Wells Fargo Launches Small Dollar Loan, Offering Customers $250 or $500 for Flat Fee

Nov 30, 2022Banks & Credit Unions, News

Wells Fargo recently launched a new financial product, called Flex Loan, which is marketed as a small dollar loan to help customers meet short-term cash needs. The loan is available through the bank’s mobile app to eligible consumers in amounts of either $250 or $500 for a flat fee of $12 or $20, respectively, and must be repaid in four equal monthly installments.

“What makes Flex Loan different from other payment options is its certainty of approval for eligible customers, the simplicity of obtaining funds in minutes, and clarity around how much it will cost to pay for things like holiday gifts, travel, or an unexpected home or car repair expense,” said Abeer Bhatia, head of Personal Lending and Retail Services at Wells Fargo.

After customers accept the loan offer in their mobile app, they set up their repayment plan and the funds are immediately available for use with their debit card. The bank determines eligibility by evaluating consumer data such as the length of time consumers have had accounts and how well they manage accounts. The product does not have applications, hidden fees, interest charges, or late charges.

According to American Banker, Wells Fargo is the fourth large or regional bank to launch an affordable small dollar loan product, after Bank of America, U.S. Bancorp, and Huntington Bancshares. “Major banks… can offer safe, affordable alternatives to their customers that need the most help,” said Alex Horowitz, principal officer of Pew Charitable Trust’s consumer finance project.

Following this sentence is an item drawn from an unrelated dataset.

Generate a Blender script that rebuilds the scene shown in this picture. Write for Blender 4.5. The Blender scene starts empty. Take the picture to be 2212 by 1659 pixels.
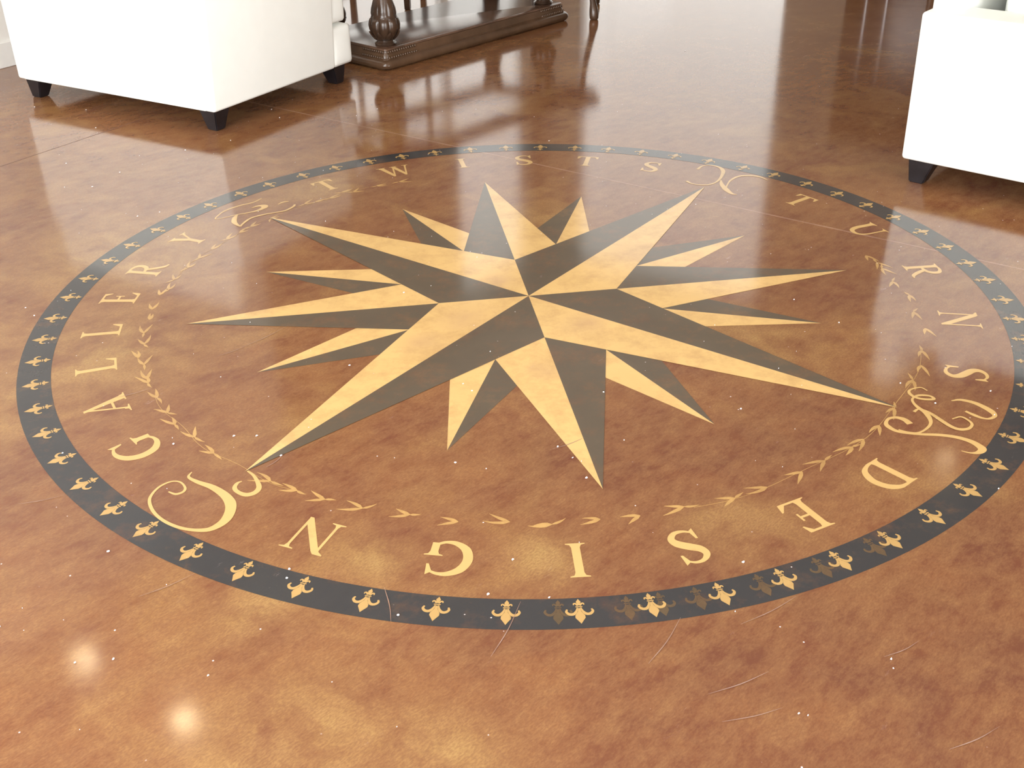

Flex Loan is part of Wells Fargo’s efforts, announced in January, to help customers meet short-term cash needs and avoid overdraft fees. The bank launched several products like Early Pay Day, which gives customers access to eligible direct deposits up to two days early, and Extra Day Grace Period, which gives customers an extra business day to make deposits and correct their balance to prevent an overdraft fee.